Le temps et les réformes de Pitt avaient effacé les embarras produits par la secousse de 1783, lorsque survint, dix ans plus tard, la crise bien plus terrible qui suivit la déclaration de la guerre entre l’Angleterre et la France. On sait quelle panique s’empara du commerce ; on sait quels furent alors les désastres des banques, le nombre des faillites, la rapide dépréciation des fonds publics[1]. Partout on pressentait que la guerre de 1793 ne serait pas une guerre comme les autres, provoquées par la jalousie d’une influence rivale ou le désir d’un agrandissement de territoire, mais une guerre implacable entre deux principes profondément hostiles. Devant les catastrophes du crédit anglais, on croyait déjà en France, et on crut bien davantage en 1797, que l’Angleterre allait s’engloutir dans le gouffre de la banqueroute. Un Irlandais, devenu membre de la convention nationale après avoir pris part à la révolution d’Amérique et s’être élevé au poste de secrétaire du congrès des États-Unis, le citoyen Payne, se fit l’organe de cette pensée dans une brochure sur la décadence du système financier de l’Angleterre. Cet écrit obtint un succès prodigieux, mais un succès éphémère comme les illusions qu’il flattait.

Il serait puéril de vouloir soumettre à une analyse rigoureuse la crise qui s’étend, pour ainsi dire, de 1793 à 1815. Tout parait anormal dans la situation comme dans les moyens employés pour suffire à des exigences inexorables. Si on avait alors restreint la circulation, on aurait paralysé à la fois la politique, l’industrie et le commerce du pays ; si on avait laissé subsister l’obligation légale pour la banque d’Angleterre du remboursement de ses billets en or, on aurait vu la prompte faillite de cet établissement.
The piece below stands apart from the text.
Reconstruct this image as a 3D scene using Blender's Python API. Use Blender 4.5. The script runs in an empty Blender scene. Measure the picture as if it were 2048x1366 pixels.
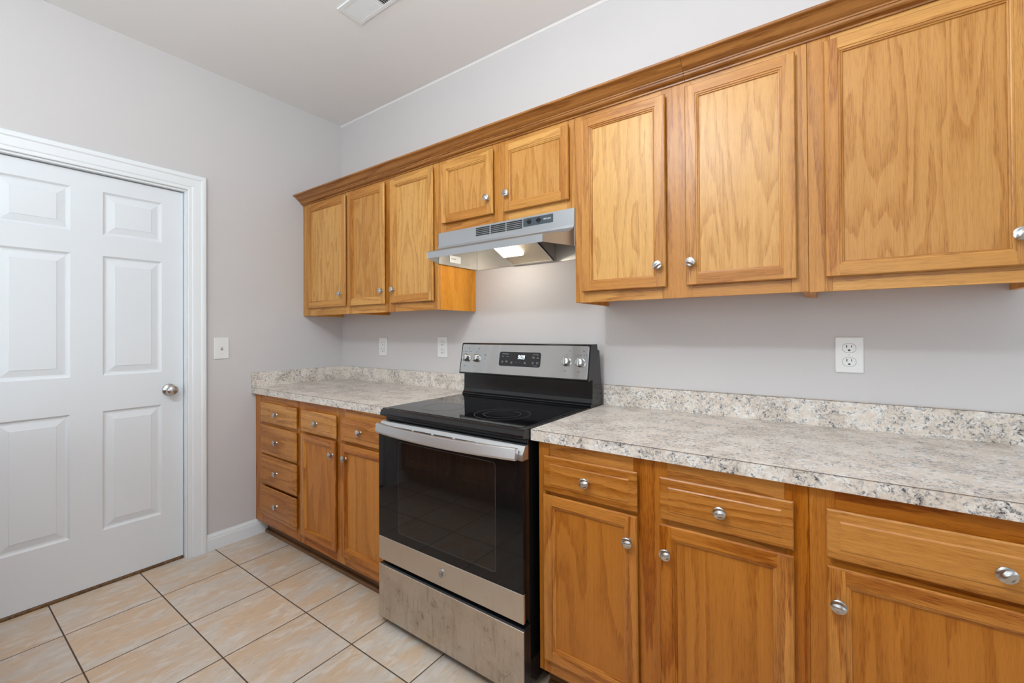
import bpy, math, random
from mathutils import Matrix, Vector
random.seed(7)
sc = bpy.context.scene
COL = sc.collection

# ------------------------------------------------------------------ camera
F_PX, SX, SY = 869.76, -4.85, -25.56
YAW, PITCH, ROLL = 0.6252, 0.0069, -0.0058
cam_d = bpy.data.cameras.new('camera')
cam = bpy.data.objects.new('camera', cam_d)
COL.objects.link(cam)
cam_d.sensor_width = 36.0
cam_d.lens = F_PX / 2048 * 36
cam_d.shift_x = -SX / 2048
cam_d.shift_y = SY / 2048
cam_d.clip_start = 0.02
_F = Vector((-math.sin(YAW) * math.cos(PITCH), math.cos(YAW) * math.cos(PITCH), math.sin(PITCH)))
_R = Vector((math.cos(YAW), math.sin(YAW), 0))
_U = _R.cross(_F)
_R2 = _R * math.cos(ROLL) + _U * math.sin(ROLL)
_U2 = _U * math.cos(ROLL) - _R * math.sin(ROLL)
cam.matrix_world = Matrix(((_R2.x, _U2.x, -_F.x, 2.8872), (_R2.y, _U2.y, -_F.y, -1.8851), (_R2.z, _U2.z, -_F.z, 1.253), (0, 0, 0, 1)))
sc.camera = cam

# ------------------------------------------------------------------ world, lights, exposure
sc.view_settings.view_transform = 'Standard'
sc.view_settings.look = 'None'
sc.view_settings.gamma = 1.0
sc.view_settings.use_curve_mapping = False
sc.view_settings.exposure = 0.0
w = bpy.data.worlds.new('world')
sc.world = w
w.use_nodes = True
w.node_tree.nodes['Background'].inputs[0].default_value = (0.80, 0.90, 1.0, 1)
w.node_tree.nodes['Background'].inputs[1].default_value = 1.0


def lamp(name, kind, loc, energy, color, rot=(0, 0, 0), **kw):
    d = bpy.data.lights.new(name, kind)
    d.energy = energy
    d.color = color
    for k, v in kw.items():
        setattr(d, k, v)
    o = bpy.data.objects.new(name, d)
    o.location = loc
    o.rotation_euler = rot
    COL.objects.link(o)
    return o


# two ceiling lamps and the daylight of two windows (right end wall, wall behind the camera)
NEUTRAL = (0.92, 1.0, 1.06)
lamp('ceiling_lamp', 'POINT', (2.10, -2.25, 2.58), 48, NEUTRAL, shadow_soft_size=0.07)
lamp('ceiling_lamp', 'POINT', (2.20, -1.40, 2.45), 9, NEUTRAL, shadow_soft_size=0.10)
lamp('fill_uplight', 'AREA', (2.6, -2.2, 1.75), 32, NEUTRAL, (math.pi, 0, 0), shape='DISK', size=0.5)  # unseen fill lamp, added to brighten the room off the ceiling
lamp('window_daylight', 'AREA', (5.45, -1.9, 1.50), 12, (0.66, 0.83, 1.0), (0, math.pi / 2, 0), shape='RECTANGLE', size=1.9, size_y=2.6)
lamp('window_daylight', 'AREA', (2.3, -4.42, 1.50), 28, (0.90, 0.98, 1.0), (math.pi / 2, 0, 0), shape='RECTANGLE', size=3.2, size_y=1.7)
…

La banque et le crédit furent sauvés par un coup d’énergie vraiment révolutionnaire. Personne n’ignore le rôle de ces bank-notes devenues inconvertibles en espèces, dont les émissions furent énormes[2], véritable papier-monnaie, malgré les efforts de Pitt pour lui imprimer un autre caractère. S’il y eut une différence fâcheuse entre l’or et le papier, les billets ne perdirent point faveur, la banque continua de donner de gros dividendes à ses actionnaires, et, au milieu de l’augmentation des impôts, qui quadruplèrent de 1790 à 1812, de l’accroissement de la taxe des pauvres, qui montait avec une égale rapidité, du progrès de la dette publique grossissant d’année en année

  1. Soixante et onze banques suspendirent leurs paiemens ; sur ce nombre vingt-six tombèrent en faillite. Il y eut mille huit cent deux faillites en 1793, tandis que dans les quatre années précédentes ce nombres avait flotté entre cinq et six cents ; et ( ?) pour 100 tomba en huit ou dix mois de 92 à 62.
  2. A la fin de la guerre, en 1815, le papier de la banque d’Angleterre montait à 38,000,963 livres sterling (près d’un milliard de francs) ; le papier des banques de province, dont le nombre s’était élevé pendant la guerre de 200 à 1,000, a été évalué par M. Loyd, si compétent dans ces matières et dont l’autorité a tant de poids en Angleterre, à 40 ou 50 millions sterling (1,250 millions). Ainsi la circulation dépassait 2 milliards de francs.